Steve Burt If I can't write through it, I may change projects for a while. Or, as with Even Odder after Odd Lot won so many awards (putting pressure on me for Even Odder to be even better), I switched to dictating short stories out of thin air while walking my dog every morning. I'd just start with an opening line and keep talking into the headset of my micro-cassette player. After forty-some days I had forty-some stories or fragments, from which I chose 15 to transcribe to diskette, edited, and published. The collection was a runner-up to Harry Potter for the 2003 Bram Stoker Award for Young Readers--all because I found a brain-shifting way around writer's block (changing sides of the brain, I guess).
Steve Burt Watching a novel or story materialize. And because I don't outline, preferring instead the "discovery" method (throw your characters into a mess and let them react), I enjoy discovering a good book as author the same way my fans later discover it as readers. What's equally as much fun is having fans come up to my book booth at arts & crafts fairs to ask if the newest book (the one they don't have yet) is available, and can I sign it and take a picture with them.

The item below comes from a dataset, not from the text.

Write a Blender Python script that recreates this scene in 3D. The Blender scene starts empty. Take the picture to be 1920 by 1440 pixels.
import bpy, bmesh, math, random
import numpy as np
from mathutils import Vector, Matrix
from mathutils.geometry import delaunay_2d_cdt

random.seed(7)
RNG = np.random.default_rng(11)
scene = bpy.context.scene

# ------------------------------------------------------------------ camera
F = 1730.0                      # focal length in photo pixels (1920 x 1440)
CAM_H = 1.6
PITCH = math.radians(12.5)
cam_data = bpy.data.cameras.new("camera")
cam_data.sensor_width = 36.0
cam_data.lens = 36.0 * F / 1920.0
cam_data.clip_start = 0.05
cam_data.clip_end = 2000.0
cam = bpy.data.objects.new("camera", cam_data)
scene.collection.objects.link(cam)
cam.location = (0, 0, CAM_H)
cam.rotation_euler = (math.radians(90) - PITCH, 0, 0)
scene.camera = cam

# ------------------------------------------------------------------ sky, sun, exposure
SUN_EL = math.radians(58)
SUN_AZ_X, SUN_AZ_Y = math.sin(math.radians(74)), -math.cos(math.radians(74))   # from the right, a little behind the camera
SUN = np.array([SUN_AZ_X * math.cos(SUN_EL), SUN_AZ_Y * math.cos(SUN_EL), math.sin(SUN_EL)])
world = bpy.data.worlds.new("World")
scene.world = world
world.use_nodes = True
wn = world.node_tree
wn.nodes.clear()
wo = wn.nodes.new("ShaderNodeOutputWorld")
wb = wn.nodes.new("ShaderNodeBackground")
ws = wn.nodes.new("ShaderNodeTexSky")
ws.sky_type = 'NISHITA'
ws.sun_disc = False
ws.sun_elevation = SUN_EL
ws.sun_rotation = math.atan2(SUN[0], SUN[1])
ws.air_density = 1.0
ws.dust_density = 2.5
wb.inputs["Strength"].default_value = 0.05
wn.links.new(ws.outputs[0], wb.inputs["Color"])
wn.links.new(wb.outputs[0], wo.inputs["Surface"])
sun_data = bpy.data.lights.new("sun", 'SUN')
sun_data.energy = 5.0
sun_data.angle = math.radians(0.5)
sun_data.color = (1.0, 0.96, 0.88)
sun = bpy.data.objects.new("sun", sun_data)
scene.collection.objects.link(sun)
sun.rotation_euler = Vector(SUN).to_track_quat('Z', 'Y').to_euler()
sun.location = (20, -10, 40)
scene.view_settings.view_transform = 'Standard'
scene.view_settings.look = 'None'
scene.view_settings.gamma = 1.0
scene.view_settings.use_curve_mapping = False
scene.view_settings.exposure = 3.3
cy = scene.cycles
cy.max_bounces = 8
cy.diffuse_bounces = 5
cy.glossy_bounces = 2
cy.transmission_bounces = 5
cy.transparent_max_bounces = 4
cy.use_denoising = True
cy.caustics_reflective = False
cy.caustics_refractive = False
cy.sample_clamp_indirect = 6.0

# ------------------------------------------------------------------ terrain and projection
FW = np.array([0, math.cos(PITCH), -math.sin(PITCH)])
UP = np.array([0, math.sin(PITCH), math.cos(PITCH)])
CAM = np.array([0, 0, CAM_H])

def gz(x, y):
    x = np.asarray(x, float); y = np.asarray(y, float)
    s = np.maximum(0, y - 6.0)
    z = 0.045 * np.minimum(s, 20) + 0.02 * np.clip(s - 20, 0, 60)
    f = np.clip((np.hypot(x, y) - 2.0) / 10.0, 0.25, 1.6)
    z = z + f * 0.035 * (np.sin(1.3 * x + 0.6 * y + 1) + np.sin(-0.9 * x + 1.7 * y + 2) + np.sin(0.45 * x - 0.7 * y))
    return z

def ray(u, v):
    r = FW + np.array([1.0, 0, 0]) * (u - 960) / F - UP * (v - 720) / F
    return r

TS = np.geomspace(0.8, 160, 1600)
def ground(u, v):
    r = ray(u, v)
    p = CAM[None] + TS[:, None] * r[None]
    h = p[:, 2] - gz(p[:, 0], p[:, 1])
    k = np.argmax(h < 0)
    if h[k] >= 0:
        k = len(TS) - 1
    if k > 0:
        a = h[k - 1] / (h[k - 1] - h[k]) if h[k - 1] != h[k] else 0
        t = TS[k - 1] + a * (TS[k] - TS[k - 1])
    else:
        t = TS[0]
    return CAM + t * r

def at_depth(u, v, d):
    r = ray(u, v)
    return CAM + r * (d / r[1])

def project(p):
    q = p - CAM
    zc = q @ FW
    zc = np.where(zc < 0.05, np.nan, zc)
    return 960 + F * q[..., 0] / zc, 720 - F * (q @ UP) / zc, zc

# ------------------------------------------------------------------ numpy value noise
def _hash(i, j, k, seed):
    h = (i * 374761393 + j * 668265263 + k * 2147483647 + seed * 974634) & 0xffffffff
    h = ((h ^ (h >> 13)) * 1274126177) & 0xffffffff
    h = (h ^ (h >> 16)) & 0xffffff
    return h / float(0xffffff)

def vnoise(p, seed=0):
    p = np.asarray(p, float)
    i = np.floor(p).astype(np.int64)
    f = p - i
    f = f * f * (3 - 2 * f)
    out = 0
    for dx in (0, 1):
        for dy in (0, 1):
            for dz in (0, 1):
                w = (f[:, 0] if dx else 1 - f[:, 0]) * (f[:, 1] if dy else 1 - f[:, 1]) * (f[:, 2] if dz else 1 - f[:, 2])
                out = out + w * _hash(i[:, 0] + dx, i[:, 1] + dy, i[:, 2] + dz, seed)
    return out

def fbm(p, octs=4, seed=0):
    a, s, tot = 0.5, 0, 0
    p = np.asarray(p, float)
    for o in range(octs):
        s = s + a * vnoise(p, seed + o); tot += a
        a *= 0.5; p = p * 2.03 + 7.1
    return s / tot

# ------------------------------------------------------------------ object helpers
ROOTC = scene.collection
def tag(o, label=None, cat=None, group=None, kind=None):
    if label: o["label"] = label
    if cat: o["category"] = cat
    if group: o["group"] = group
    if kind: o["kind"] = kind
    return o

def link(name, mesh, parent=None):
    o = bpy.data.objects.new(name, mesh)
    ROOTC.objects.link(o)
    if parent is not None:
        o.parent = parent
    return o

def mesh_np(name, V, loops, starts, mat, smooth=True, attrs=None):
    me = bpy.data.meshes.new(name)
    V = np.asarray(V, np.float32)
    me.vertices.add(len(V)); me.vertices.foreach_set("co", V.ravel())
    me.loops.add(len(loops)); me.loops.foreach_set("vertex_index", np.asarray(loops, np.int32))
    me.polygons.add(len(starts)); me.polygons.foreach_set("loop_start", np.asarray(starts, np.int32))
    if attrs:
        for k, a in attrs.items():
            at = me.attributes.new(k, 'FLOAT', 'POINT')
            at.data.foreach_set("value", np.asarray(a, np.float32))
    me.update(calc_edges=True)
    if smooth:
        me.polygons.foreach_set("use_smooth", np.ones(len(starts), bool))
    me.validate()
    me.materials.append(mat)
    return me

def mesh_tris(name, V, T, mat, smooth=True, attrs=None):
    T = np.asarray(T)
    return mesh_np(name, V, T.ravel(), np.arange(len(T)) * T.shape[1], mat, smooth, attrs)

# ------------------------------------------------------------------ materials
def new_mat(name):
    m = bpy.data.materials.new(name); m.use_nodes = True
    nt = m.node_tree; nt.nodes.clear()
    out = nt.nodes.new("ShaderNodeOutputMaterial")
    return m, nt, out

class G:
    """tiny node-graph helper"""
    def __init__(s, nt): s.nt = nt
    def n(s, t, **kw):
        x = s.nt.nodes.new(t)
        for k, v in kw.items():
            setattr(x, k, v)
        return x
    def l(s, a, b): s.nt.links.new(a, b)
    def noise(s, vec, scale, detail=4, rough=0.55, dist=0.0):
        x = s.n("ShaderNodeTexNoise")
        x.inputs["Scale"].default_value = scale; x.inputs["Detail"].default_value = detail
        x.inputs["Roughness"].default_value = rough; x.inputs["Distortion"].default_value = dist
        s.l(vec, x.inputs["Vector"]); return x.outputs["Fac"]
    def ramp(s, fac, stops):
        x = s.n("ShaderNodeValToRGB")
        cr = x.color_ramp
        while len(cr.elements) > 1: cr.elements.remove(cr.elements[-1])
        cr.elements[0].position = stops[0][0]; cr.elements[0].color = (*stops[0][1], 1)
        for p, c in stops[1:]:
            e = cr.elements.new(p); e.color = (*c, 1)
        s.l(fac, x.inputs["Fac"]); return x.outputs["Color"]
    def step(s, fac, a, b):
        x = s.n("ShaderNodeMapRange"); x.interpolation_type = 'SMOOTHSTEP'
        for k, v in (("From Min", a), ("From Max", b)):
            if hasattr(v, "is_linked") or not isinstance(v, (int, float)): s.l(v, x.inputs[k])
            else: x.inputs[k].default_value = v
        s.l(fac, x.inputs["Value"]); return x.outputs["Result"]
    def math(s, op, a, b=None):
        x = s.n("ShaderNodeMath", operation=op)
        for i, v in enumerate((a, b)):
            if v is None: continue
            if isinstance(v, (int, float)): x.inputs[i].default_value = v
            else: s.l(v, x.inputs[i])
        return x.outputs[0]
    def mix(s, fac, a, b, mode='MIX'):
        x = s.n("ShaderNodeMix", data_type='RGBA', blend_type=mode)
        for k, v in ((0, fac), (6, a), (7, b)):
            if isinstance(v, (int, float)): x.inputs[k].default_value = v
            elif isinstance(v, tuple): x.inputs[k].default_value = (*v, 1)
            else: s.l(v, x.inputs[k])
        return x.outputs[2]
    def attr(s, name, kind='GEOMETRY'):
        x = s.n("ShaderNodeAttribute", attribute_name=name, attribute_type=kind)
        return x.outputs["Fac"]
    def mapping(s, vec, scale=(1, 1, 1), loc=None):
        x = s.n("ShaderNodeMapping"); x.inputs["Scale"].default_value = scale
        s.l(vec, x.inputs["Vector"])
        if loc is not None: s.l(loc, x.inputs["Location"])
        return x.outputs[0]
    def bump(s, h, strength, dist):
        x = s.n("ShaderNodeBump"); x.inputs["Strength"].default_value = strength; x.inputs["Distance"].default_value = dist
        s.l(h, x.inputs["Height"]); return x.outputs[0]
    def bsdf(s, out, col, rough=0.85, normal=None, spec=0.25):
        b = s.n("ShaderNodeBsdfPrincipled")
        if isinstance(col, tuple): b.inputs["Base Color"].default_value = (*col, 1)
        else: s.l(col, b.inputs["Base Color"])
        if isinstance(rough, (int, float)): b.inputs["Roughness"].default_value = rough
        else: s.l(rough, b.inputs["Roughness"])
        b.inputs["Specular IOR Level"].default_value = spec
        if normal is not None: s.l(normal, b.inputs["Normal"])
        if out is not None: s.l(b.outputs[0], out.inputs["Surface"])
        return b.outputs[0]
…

Steve Burt Writers write, wannabes wannabe.For years I had a big handmade cardboard poster on the wall above my computer monitor: I AM A WRITER. WRITE!
When I started, I wrote anything I could--stories, poems, anecdotes, haiku, articles, jokes--and published them in church newsletters, local newspapers, Pennysaver type freebies, anyplace I could publish. It was good practice. But learn to enjoy the writing, the creation itself. Have fun writing. If you find an audience, lucky you.
Steve Burt My FreeKs psychic teen mysteries always take place in a week-long time frame. FreeK Camp and FreeK Week had each covered a week of summer camp in Bridgton, Maine. So when it came time to write FreeK Week,, I wanted to do two things: bring the kids to central Florida to solve murder mysteries and use a one-week time frame. Hence a week of spring break. Since Caroline is tuned into ghosts, what better place for a setting than Cassadaga, the psychic medium center of the world, where the teens all get psychic readings that provide clues and advance the plot. And with the FreeKs' mentors Rose, Twait, and Bando being former circus sideshow performers, it made sense to pick up a couple of characters (a snake handler and a giant) from Gibsonton, aka Freaktown USA, the town near Tampa that's heavily populated by circus and carnival people. Throw in a couple of murders and some gators, stir the pot, and there it is. Winner of the 2014 Mom's Choice Award.